Volker Perthes heads the German Institute for International and Security Affairs (SWP) in Berlin.

Michael Wesley comes with a thought-provoking idea: bipolarity is back, but it is not between old or new major powers or alliances, but rather between two communities of states – the Atlantic one which includes the Americas, Europe and Africa on the one hand, and Asia on the other. While the idea doesn't convince me, it is certainly worth debating. Let me put a few question marks to it.

I guess what Michael really describes is not a 'polarity' of any sort (there are no poles in his picture), but rather a division between (or simply the coexistence of) different political-strategic cultures. And here, regardless of the details, he has a point.

Different 'conceptions of how the world works' are prevalent in different parts of the world, and they are indeed too relevant to ignore, both analytically and in practical terms. Political and strategic cultures impact on the way states deal with disputes, with issues of war and peace, and on how they cooperate or don't cooperate with others. There are certainly important differences here between, say, the US and Japan.

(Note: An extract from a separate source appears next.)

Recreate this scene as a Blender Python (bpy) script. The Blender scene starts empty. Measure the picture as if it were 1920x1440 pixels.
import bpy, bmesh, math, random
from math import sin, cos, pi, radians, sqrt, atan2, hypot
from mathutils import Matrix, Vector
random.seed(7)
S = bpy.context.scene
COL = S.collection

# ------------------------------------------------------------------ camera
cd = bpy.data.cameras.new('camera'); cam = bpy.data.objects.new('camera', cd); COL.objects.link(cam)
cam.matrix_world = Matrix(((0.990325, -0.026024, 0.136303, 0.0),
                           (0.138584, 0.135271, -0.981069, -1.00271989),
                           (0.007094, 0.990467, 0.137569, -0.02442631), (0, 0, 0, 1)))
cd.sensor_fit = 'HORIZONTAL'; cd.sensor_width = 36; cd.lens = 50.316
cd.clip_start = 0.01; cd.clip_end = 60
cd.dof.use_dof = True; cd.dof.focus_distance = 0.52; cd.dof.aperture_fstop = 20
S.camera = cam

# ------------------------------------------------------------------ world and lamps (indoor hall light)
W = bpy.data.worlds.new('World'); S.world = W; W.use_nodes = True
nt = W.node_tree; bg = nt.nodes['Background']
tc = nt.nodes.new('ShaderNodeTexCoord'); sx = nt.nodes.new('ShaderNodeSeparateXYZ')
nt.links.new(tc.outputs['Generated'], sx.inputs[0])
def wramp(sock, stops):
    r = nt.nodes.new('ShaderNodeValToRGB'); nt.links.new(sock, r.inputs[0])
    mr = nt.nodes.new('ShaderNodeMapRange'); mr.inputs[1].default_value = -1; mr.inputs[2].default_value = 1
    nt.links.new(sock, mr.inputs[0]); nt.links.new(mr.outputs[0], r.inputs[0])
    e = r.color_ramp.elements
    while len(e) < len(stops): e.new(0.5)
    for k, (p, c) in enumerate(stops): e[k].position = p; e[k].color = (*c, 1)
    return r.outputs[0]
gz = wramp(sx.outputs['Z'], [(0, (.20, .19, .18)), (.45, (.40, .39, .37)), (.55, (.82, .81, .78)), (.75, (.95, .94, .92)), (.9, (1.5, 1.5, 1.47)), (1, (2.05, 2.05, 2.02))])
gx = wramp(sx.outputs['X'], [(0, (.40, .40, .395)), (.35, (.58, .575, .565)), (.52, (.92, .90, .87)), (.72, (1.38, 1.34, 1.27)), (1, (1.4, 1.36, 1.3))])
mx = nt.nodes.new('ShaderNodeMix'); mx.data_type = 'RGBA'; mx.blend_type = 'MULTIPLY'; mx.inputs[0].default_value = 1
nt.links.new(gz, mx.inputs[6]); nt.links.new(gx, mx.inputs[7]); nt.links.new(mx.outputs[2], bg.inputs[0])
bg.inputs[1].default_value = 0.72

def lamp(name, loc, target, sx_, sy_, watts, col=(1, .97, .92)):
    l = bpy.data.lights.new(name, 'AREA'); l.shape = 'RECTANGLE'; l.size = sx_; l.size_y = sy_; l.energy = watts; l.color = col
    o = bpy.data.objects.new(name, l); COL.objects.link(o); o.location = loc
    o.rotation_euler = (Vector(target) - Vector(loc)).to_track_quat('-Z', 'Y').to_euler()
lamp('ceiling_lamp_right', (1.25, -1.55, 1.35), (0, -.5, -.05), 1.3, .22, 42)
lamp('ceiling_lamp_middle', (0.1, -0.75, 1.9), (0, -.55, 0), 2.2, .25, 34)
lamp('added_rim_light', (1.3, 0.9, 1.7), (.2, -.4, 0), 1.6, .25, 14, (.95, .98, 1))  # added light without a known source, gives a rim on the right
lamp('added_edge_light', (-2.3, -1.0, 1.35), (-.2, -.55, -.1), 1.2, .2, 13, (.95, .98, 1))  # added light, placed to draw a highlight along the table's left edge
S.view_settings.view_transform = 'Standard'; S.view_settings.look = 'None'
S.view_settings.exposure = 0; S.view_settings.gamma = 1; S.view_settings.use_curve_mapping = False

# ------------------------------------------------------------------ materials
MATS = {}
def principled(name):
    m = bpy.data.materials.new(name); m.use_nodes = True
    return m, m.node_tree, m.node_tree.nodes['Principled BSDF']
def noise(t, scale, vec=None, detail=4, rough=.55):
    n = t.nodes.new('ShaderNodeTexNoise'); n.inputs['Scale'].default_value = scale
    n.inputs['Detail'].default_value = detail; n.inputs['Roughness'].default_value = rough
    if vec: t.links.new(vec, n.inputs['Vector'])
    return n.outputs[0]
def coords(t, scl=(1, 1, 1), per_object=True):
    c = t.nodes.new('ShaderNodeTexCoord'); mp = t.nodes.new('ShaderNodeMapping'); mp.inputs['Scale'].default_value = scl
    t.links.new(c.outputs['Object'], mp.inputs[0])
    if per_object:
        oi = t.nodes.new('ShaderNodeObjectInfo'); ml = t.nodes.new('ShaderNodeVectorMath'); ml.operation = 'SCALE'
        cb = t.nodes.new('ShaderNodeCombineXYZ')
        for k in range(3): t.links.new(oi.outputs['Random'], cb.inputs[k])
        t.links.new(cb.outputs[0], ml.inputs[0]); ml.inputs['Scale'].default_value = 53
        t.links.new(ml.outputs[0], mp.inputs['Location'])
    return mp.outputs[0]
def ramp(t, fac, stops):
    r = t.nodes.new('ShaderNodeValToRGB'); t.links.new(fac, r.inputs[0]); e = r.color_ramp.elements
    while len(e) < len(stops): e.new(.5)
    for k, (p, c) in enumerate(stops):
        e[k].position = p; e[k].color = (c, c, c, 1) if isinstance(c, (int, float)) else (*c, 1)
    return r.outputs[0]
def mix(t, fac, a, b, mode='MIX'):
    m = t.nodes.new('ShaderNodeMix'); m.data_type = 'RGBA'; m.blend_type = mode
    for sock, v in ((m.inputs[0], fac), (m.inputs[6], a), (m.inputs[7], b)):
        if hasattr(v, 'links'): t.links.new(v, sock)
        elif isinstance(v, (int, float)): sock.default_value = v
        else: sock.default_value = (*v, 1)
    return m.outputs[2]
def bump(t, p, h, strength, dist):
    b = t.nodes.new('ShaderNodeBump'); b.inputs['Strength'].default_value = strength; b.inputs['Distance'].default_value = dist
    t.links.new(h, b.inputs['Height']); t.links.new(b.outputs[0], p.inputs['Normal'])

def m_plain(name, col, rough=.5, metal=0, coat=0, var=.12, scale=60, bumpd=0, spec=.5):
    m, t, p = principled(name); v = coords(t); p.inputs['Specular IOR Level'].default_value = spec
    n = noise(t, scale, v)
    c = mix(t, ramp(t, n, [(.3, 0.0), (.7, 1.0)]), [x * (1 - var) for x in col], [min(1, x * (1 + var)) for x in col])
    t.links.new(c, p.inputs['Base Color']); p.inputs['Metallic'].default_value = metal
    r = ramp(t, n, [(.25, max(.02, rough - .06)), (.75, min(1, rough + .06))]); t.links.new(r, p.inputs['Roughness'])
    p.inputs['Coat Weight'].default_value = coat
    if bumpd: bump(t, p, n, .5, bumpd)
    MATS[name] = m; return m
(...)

But is that really an Atlantic-Asian divide? Is there an Atlantic approach to international affairs shared by policy-makers in the US, Latin America, the EU, and Africa? And another one that determines political thinking and acting throughout Asia? Where, by the way, are Russia, Australia, and the Middle East in this picture?

Other people are more qualified than I am to speak about commonalities and differences among Asian nations themselves with regard to prevailing perceptions of international norms and institutions. What was interesting for me as a European, with a clearly European view of the world, was Michael's suggestion that Europe basically shares the American approach to international affairs, and that this approach is also shared in Latin America and Africa.

In Europe and the US in particular, we have actually been discussing our differences in this respect at least since the end of the Cold War. Europeans and Americans share basic democratic and liberal values (as do many other societies in the world), but all the debates about European multilateralism vs. American exceptionalism, the legitimacy of the use of force, the importance of international rules and regimes, or simply Mars vs Venus all show that there certainly are different 'international affairs cultures' at work on both sides of the Atlantic.

As the transatlantic community is tied together by values and strong interests, NATO, or the US and the EU, have for the most part been able to deal with such differences. But they always do better when they acknowledge them. Maybe this is what makes a Euro-Atlantic culture.

I am not sure that Africa and Latin America really fit in here, at least for the time being. Michael cites different countries' attitudes to the Responsibility-to-Protect norm. But generally, Latin American and African states are much more 'sovereignistic' here than, particularly, the Europeans, and at least as sceptical of international interventions as India or other Asian nations.

Rather than constructing a new bipolarity in international affairs, we could perhaps try to identify a number of different international-affairs cultures. Aside from an (EU-dominated) European and a (US-dominated) American one, this could include an ASEAN-led and probably an emerging-powers approach. And all these cultures seem prone to adapt and change over time, particularly where states and their economies grow, societies become more affluent and more tied into global networks.

China is more interested in maintaining international norms and institutions today than it was under Mao. I wouldn't exclude, though, that, with time, it develops a strategic culture which is much closer to that of today's US than to either the European one or that of its smaller south East Asian neighbours.

States like Brazil, South Africa, Indonesia, and India are developing a stronger interest in international regimes and rules as they become more active participants in a globalised world. Given their democratic nature, they may see advantages in a European-type of multilateralism once they have reached a certain level of prosperity. But this may be just another of these European ideas about how things work in the world.